Get Lost in the Enticing Video for Wax Cowboy's track Scott.
By Cole Young
The video for Wax Cowboy’s new song “Scott” is part music video part short film. Fully equipped with subtitles we get to learn all about the partially fictionalized character, who is, in fact, a hybrid of several people that members of the band and the director, the talented Lester Lyons-Hookham, have encountered in real life.
We follow Scott as he dances down the street to the jolty rhythm of the song, as he crashes the band’s practice offering them unwanted advice and we join him at home while he gleefully ganders at his large collection of memorabilia and vintage postcards and menus. The film offers the rare chance to journey into a stranger's life for two and a half minutes. As Lyons-Hookham describes it, “It’s a collective recounting - telling the tale of the internal life of a stranger.”

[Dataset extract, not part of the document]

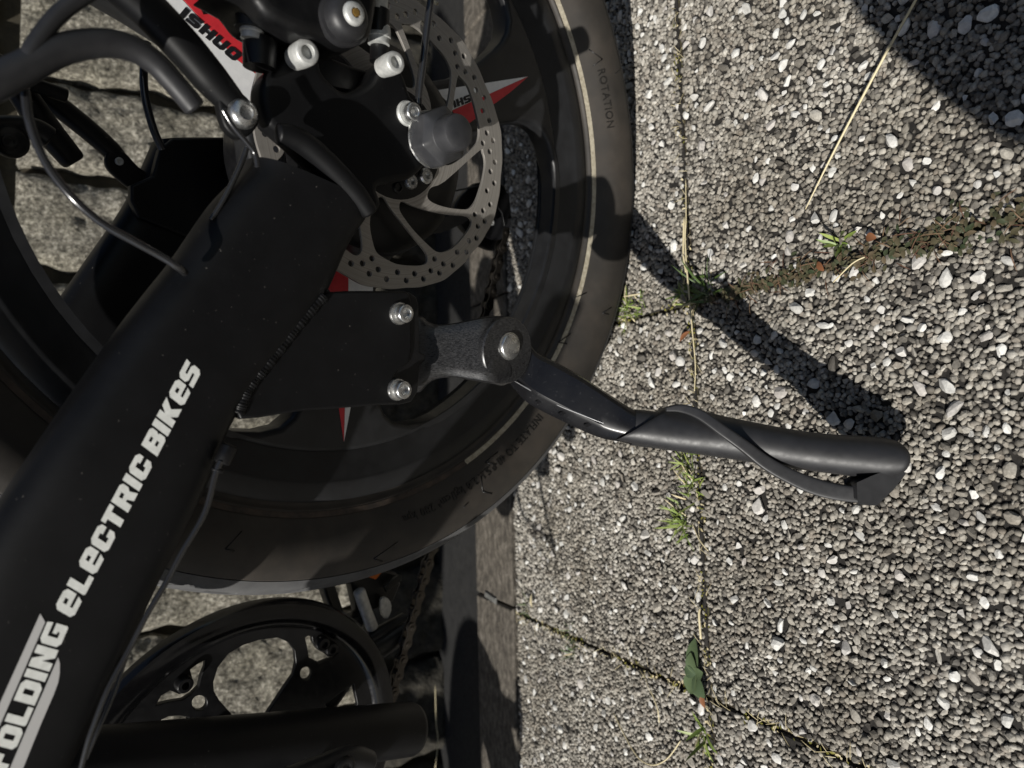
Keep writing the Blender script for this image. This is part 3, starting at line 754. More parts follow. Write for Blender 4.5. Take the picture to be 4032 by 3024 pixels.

The aesthetic of the film used to record the video blends perfectly with the soft tones of the song. Wax Cowboy takes influence from Mac Demarco’s famous jizz-jazz sounds and matches it with mid-nineties sounds reminiscent of bands such as Pavement and R.E.M. The melodic lead guitar often takes charge of the song pushing the vocals back in the mix where they faintly cry out, almost as to purposely not let you know what he’s singing.
All in all the video is a charming vintage-feeling short story. It wasn’t designed to shock or stun the viewer, it’s just a nice little glimpse into someone else’s life. In the age of everyone constantly trying to be more outrageous and distinguished than the next, Wax Cowboy take a step back and just want to tell a calm story about Scott.